WHAT IS NEEDED => Look through the lines below and state how many hold the word "with". Write only the number.

(Scene script records)

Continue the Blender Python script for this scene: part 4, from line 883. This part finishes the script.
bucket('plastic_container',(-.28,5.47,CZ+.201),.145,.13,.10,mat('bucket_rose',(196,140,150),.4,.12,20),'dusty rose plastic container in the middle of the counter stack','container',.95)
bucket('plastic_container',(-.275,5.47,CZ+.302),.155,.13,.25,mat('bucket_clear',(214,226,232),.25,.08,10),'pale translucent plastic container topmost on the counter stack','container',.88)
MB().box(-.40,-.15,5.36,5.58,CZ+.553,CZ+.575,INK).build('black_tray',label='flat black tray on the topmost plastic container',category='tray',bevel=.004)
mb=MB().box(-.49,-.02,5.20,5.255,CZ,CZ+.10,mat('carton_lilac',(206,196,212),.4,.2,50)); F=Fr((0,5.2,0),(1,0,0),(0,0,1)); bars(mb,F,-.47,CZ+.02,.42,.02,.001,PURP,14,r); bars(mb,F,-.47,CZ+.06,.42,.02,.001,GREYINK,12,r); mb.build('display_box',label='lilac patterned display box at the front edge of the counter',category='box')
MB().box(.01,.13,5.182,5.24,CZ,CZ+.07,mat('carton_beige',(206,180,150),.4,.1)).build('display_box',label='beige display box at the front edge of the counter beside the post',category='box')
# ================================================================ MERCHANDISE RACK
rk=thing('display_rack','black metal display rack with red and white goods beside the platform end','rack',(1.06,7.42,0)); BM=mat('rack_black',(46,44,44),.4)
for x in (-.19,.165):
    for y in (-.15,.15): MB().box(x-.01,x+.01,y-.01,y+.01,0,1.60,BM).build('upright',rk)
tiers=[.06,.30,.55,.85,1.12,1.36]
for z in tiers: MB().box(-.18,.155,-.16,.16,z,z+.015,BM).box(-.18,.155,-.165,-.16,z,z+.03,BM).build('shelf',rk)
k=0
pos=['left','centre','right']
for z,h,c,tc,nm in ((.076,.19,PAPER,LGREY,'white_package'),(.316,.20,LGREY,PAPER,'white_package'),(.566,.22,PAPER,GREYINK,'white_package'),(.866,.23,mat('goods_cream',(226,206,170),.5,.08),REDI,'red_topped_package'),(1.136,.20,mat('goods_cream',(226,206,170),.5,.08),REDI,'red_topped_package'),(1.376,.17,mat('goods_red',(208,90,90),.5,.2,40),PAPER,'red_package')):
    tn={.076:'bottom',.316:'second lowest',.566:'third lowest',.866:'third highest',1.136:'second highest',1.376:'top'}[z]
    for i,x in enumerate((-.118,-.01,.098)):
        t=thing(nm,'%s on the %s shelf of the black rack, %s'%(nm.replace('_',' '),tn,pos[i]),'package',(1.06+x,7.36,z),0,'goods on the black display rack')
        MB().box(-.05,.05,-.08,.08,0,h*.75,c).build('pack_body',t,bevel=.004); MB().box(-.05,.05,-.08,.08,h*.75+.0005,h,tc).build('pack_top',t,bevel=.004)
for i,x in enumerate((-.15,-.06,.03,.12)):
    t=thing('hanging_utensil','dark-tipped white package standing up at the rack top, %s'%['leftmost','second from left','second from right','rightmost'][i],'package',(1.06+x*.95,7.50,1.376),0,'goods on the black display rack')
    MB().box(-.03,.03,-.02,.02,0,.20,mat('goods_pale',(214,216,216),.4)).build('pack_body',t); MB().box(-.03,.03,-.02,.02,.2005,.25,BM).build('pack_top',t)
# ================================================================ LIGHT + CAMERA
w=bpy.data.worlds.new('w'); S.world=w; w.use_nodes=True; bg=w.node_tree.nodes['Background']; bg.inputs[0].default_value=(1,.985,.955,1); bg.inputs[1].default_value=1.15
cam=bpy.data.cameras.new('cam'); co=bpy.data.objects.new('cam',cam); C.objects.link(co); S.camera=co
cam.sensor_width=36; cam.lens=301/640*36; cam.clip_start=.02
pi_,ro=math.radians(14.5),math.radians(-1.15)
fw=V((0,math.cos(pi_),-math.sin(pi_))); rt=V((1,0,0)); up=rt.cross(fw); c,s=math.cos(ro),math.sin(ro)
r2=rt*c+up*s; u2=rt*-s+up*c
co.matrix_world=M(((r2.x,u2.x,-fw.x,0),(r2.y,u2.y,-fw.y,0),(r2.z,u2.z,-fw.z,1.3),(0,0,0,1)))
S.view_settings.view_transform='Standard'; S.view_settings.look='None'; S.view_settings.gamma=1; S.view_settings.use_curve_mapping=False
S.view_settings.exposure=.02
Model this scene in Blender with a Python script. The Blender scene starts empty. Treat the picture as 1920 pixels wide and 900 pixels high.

WRITTEN ANSWER => 2